Friday, November 9, 2018

Not really tug news

We don't report fake news at Tugfax but we do report news about fake tugs.Our favourite fake tug being of course Theodore Too, that well known tourist attraction built as a life size version of a tiny tug from the children's television series of the same name.

Much to the disappointment of many, the "tug" was transferred to Saint John. NB for the 2018 summer season, where no doubt it entertained many, including cruise ship passengers. On November 2,  with the end of the cruise ship season, it was en route back to Halifax when it had problems with its gear box in the Bay of Fundy. Not a nice place for any vessel to have a problem. It called for assistance from the CCGC Westport, the Coast Guard lifeboat stationed at the port of the same name on Brier Island, at the end of Digby Neck. The Westport towed Theodore Too through Petite Passage, then on the Meteghan, NS where repairs could be made.

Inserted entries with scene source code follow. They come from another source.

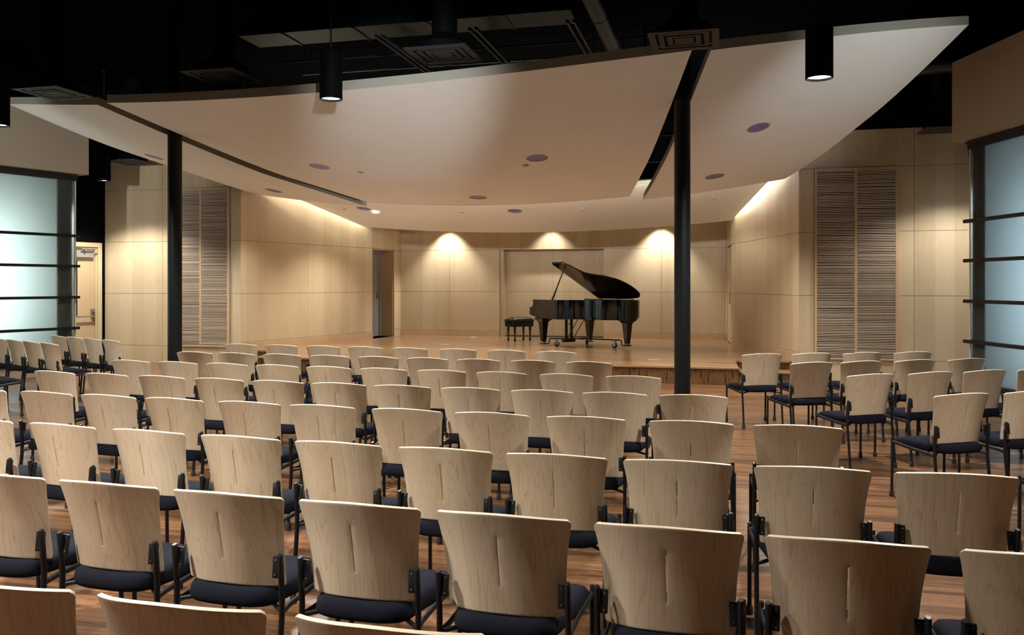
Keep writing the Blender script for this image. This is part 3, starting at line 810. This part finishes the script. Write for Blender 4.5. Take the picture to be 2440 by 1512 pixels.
for x, y, lab in ((3.67, 8.58, 'square ceiling diffuser above the slot at the right column'), (1.16, 8.53, 'square ceiling diffuser above the middle cloud front edge, right of centre'),
                  (-1.67, 8.76, 'square ceiling diffuser above the middle cloud front edge, left of the pendant'), (-4.25, 9.0, 'square ceiling diffuser over the left cloud front corner')):
    diffuser(x, y, 4.06, .34, 0 if x > 3 else R(0), lab)
diffuser(7.40, 14.45, 4.04, .30, 0, 'grey square diffuser in front of the right birch wall', 'diffuser_grey')
diffuser(-7.35, 14.35, 4.04, .33, 0, 'grey square diffuser in front of the left birch wall', 'diffuser_grey')
for i, x in enumerate((-.52, .82, 2.14)):
    t = thing('strut_rail', 'pair of thin metal rails above the middle cloud, %s' % ('left pair', 'centre pair', 'right pair')[i], 'rail', (x, 12.2, 5.02), 0, 'rails in the black ceiling')
    for dx in (-.045, .045):
        bm = bmesh.new(); box(bm, dx-.016, dx+.016, -1.5, 1.6, -.02, .02); obj('rail', bm, M['galv'], t)
    for yy in (-.4, .5, 1.4):
        bm = bmesh.new(); box(bm, -.004, .004, yy-.004, yy+.004, .0, DECK-5.02); box(bm, -.07, .07, yy-.02, yy+.02, .02, .03)
        obj('hanger_rod', bm, M['black_metal'], t)
t = thing('round_duct', 'round metal air duct above the middle cloud', 'duct', (2.52, 11.6, 5.05))
bm = bmesh.new(); tube(bm, [(0, -2.2, 0), (0, 2.4, 0)], .115, 24); obj('pipe', bm, M['galv'], t, smooth=40)
bm = bmesh.new()
for yy in (-.95, .35, 1.6): tube(bm, [(0, yy-.02, 0), (0, yy+.02, 0)], .12, 24)
obj('collar', bm, M['dark_steel'], t, smooth=40)
bm = bmesh.new()
for yy in (-.9, 1.5): box(bm, -.12, -.115, yy-.01, yy+.01, 0, DECK-5.07); box(bm, .115, .12, yy-.01, yy+.01, 0, DECK-5.07)
obj('duct_strap', bm, M['black_metal'], t)
t = thing('rectangular_duct', 'long rectangular metal duct crossing the black ceiling', 'duct', (-.6, 11.2, 5.25))
bm = bmesh.new(); box(bm, -2.2, 2.7, -.3, .3, -.02, .34); obj('duct_body', bm, M['galv'], t)
for xx in (-1.5, -.4, .7, 1.8):
    bm = bmesh.new(); box(bm, xx-.012, xx+.012, -.315, .315, -.035, .35); obj('duct_flange', bm, M['black_metal'], t)
for xx in (-1.2, .2, 1.6):
    bm = bmesh.new(); box(bm, xx-.02, xx+.02, -.33, -.32, -.02, DECK-5.25); obj('duct_hanger', bm, M['black_metal'], t)
for i, (y, z) in enumerate(((12.6, 5.3), (13.6, 5.35))):
    t = thing('ceiling_conduit', 'thin conduit running across the black ceiling, %s' % ('nearer' if i == 0 else 'farther'), 'conduit', (0, y, z), 0, 'conduits in the ceiling')
    bm = bmesh.new(); tube(bm, [(-3.2, 0, 0), (3.8, 0, 0)], .016, 8)
    for xx in (-2.5, 0, 2.5): box(bm, xx-.01, xx+.01, -.01, .01, 0, DECK-z)
    obj('pipe', bm, M['galv'], t)
for sd in (1,):
    t = thing('branch_duct', 'dark duct in the void between right cloud and bulkhead', 'duct', (7.1, 14.0, 4.95))
    bm = bmesh.new(); tube(bm, [(-1.2, .2, 0), (-.2, .0, 0), (.3, -.1, 0)], .14, 18); box(bm, -.01, .01, -.01, .01, .1, DECK-4.97); obj('pipe', bm, M['dark_steel'], t, smooth=40)

# ------------------------------------------------------------------ grand piano
pc = c2r(1.2, 18.35)
yd = Vector((CA*.574+SA*.819, SA*.574-CA*.819)).normalized()        # tail direction
prot = math.atan2(-yd.x, yd.y)
pm = Matrix.Rotation(prot, 4, 'Z')
orig = Vector((pc[0], pc[1], 0)) - pm @ Vector((0, .35, 0))
pn = thing('grand_piano', 'black grand piano with raised lid on the stage', 'piano', (orig.x, orig.y, SH), prot)
def catmull(pts, n=8, closed=False):
    out = []
    m = len(pts)
    for i in range(m if closed else m-1):
        g = lambda k: Vector(pts[k % m]) if closed else Vector(pts[max(0, min(m-1, k))])
        p0, p1, p2, p3 = g(i-1), g(i), g(i+1), g(i+2)
        for j in range(n):
            t = j/n
            out.append(.5*((2*p1) + (p2-p0)*t + (2*p0-5*p1+4*p2-p3)*t*t + (3*p1-p0-3*p2+p3)*t**3))
    if not closed: out.append(Vector(pts[-1]))
    return [(p.x, p.y) for p in out]
bent = catmull([(.75, .80), (.74, .93), (.66, 1.02), (.50, 1.09), (.355, 1.20), (.27, 1.38), (.22, 1.60), (.13, 1.82), (-.03, 1.99), (-.22, 2.065), (-.42, 2.07), (-.58, 2.01), (-.69, 1.88), (-.73, 1.70)], 6)
rim_out = [(.75, .14)] + bent + [(-.75, 1.4), (-.75, .14)]
def offset_poly(pts, d):
    n = len(pts); out = []
    for i in range(n):
        a, b, c = Vector(pts[i-1]), Vector(pts[i]), Vector(pts[(i+1) % n])
        t1 = (b-a); t2 = (c-b)
        n1 = Vector((-t1.y, t1.x)).normalized(); n2 = Vector((-t2.y, t2.x)).normalized()
        nn = (n1+n2); k = max(.35, (1+n1.dot(n2)))
        p = b + nn/k*d
        out.append((p.x, p.y))
    return out
ZT, ZB = 1.005, .645
bm = bmesh.new()
# rim as an open-topped wall following the outline (outline is anticlockwise)
inn = offset_poly(rim_out, .055)
lo = [bm.verts.new((x, y, ZB)) for x, y in rim_out]; hi = [bm.verts.new((x, y, ZT)) for x, y in rim_out]
il = [bm.verts.new((x, y, ZB)) for x, y in inn]; ih = [bm.verts.new((x, y, ZT)) for x, y in inn]
n = len(rim_out)
for i in range(n-1):
    j = i+1
    bm.faces.new((lo[i], lo[j], hi[j], hi[i])); bm.faces.new((ih[i], ih[j], il[j], il[i])); bm.faces.new((hi[i], hi[j], ih[j], ih[i])); bm.faces.new((lo[j], lo[i], il[i], il[j]))
for i in (0, n-1): bm.faces.new((lo[i], hi[i], ih[i], il[i]))
obj('rim', bm, M['lacquer'], pn, smooth=35)
# arms with the S profile
for sgn in (1, -1):
    prof = [(.16, ZT), (.115, ZT), (.108, .985), (.122, .945), (.125, .91), (.112, .875), (.075, .85), (.03, .838), (.0, .835), (.0, .735), (-.008, .73), (-.008, .69), (.0, .685), (.16, .66)]
    bm = bmesh.new()
    x0, x1 = (.695, .75) if sgn > 0 else (-.75, -.695)
    mt = Matrix(((0, 0, 1, 0), (1, 0, 0, 0), (0, 1, 0, 0), (0, 0, 0, 1)))
    prism(bm, prof, x0, x1, mtx=mt)
    obj('arm', bm, M['lacquer'], pn, smooth=30)
bm = bmesh.new(); prism(bm, inn, .86, .875); obj('soundboard_plate', bm, M['gold'], pn)
bm = bmesh.new(); prism(bm, offset_poly(rim_out, .03), .60, ZB); box(bm, -.73, .73, .02, .30, .655, .70); obj('keybed', bm, M['lacquer'], pn)
bm = bmesh.new(); box(bm, -.69, .69, .0, .03, .70, .765, bev=.004); obj('keyslip', bm, M['lacquer'], pn)
bm = bmesh.new()
for k in range(52): box(bm, -.61+k*.02346+.0006, -.61+(k+1)*.02346-.0006, .03, .18, .755, .778)
obj('white_keys', bm, M['ivory'], pn)
bm = bmesh.new()
for k in range(52):
    if k % 7 in (0, 1, 3, 4, 5) and k < 51: box(bm, -.61+(k+1)*.02346-.005, -.61+(k+1)*.02346+.005, .085, .18, .778, .79)
obj('black_keys', bm, M['lacquer'], pn)
bm = bmesh.new(); box(bm, -.69, .69, .18, .21, .755, .90); box(bm, -.69, .69, .20, .45, .89, .905); obj('fallboard', bm, M['lacquer'], pn)
bm = bmesh.new()
for q in (-.65, .65): box(bm, q-.04, q+.04, .03, .18, .74, .80)
obj('cheek_block', bm, M['lacquer'], pn)
# music desk lying flat
bm = bmesh.new(); box(bm, -.5, .5, .46, .62, .965, .98); obj('music_desk', bm, M['lacquer'], pn)
# lid: hinged along the bass side
LX = -.745
lid_out = [(.77, .54), (.77, .80)] + [(x+.02, y+.012) for x, y in bent] + [(LX-.01, 1.5), (LX-.01, .54)]
a = R(29.6)
Lm = Matrix.Translation((LX, 0, ZT+.014)) @ Matrix.Rotation(-a, 4, 'Y') @ Matrix.Translation((-LX, 0, 0))
bm = bmesh.new(); prism(bm, lid_out, 0, .022, mtx=Lm)
bmesh.ops.bevel(bm, geom=[e for e in bm.edges if e.calc_face_angle(0) > R(60)], offset=.005, segments=2, affect='EDGES')
lid = obj('lid', bm, M['lacquer'], pn, smooth=35)
bm = bmesh.new(); prism(bm, [(LX, .545), (.765, .545), (.765, .93), (LX, .93)], .024, .044, mtx=Lm); obj('folded_flap', bm, M['lacquer'], lid)
bm = bmesh.new()
for yy in (.62, 1.15, 1.62): box(bm, LX-.010, LX+.02, yy-.03, yy+.03, ZT, ZT+.016)
obj('hinge', bm, M['brass'], lid)
bm = bmesh.new()
top = Lm @ Vector((.60, .80, 0)); bot = Vector((.715, .74, ZT-.02))
tube(bm, [bot, bot*.6+top*.4, top], [.021, .015, .010], 10); obj('lid_prop', bm, M['lacquer'], pn, smooth=40)
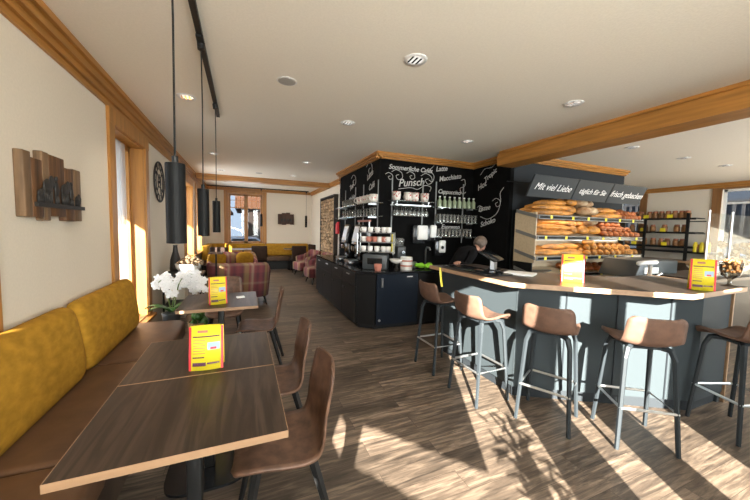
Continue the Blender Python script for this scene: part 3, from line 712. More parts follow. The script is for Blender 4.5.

Theodore Too sails past George's Island where a building "keeps its eyes" on the channel.

Several charming newspaper accounts wrote of Theodore Too as a living thing - a rare example of anthropomorphism in journalism, but somehow appropriate under the circumstances. However the situation could have turned ugly and I am sure that the master of the boat, a seasoned seafarer, acted with excellent judgment in calling for assistance in a real emergency.

High winds since the incident have likely prevented the boat's return to Halifax (or possibly Lunenburg).

Another vessel, that might not be classed as a tug by some, has left Halifax for Newfoundland - and probably not on its own hull. Since it is fitted with towing bitts, I can classify it as a tug, though it did not see much service in that role.

Walrus at its usual berth in Woodside, with its registration number (painted incorrectly, with an extra "1" ) on the bow.

Registered under the small boat category, it did not have an official name, but a registration number: C14939NS. It was owned by Waterworks Construction Ltd of Dartmouth and was usually seen tied up at their facility next to the Woodside ferry terminal. It was known as Walrus but that was a purely unofficial name, and may even have been inherited from its original owners, believed to have been some branch of the Canadian government. It has an aluminum hull, and is credited with 540 bhp, but that seems excessive.

Out for a pleasure cruise - one of the few times I saw Walrus in action.
New owners are P.D.Industries Ltd of Cape Broyle, NL. a small community on the Avalon Peninsula, about midway between St.John's and Cape Race.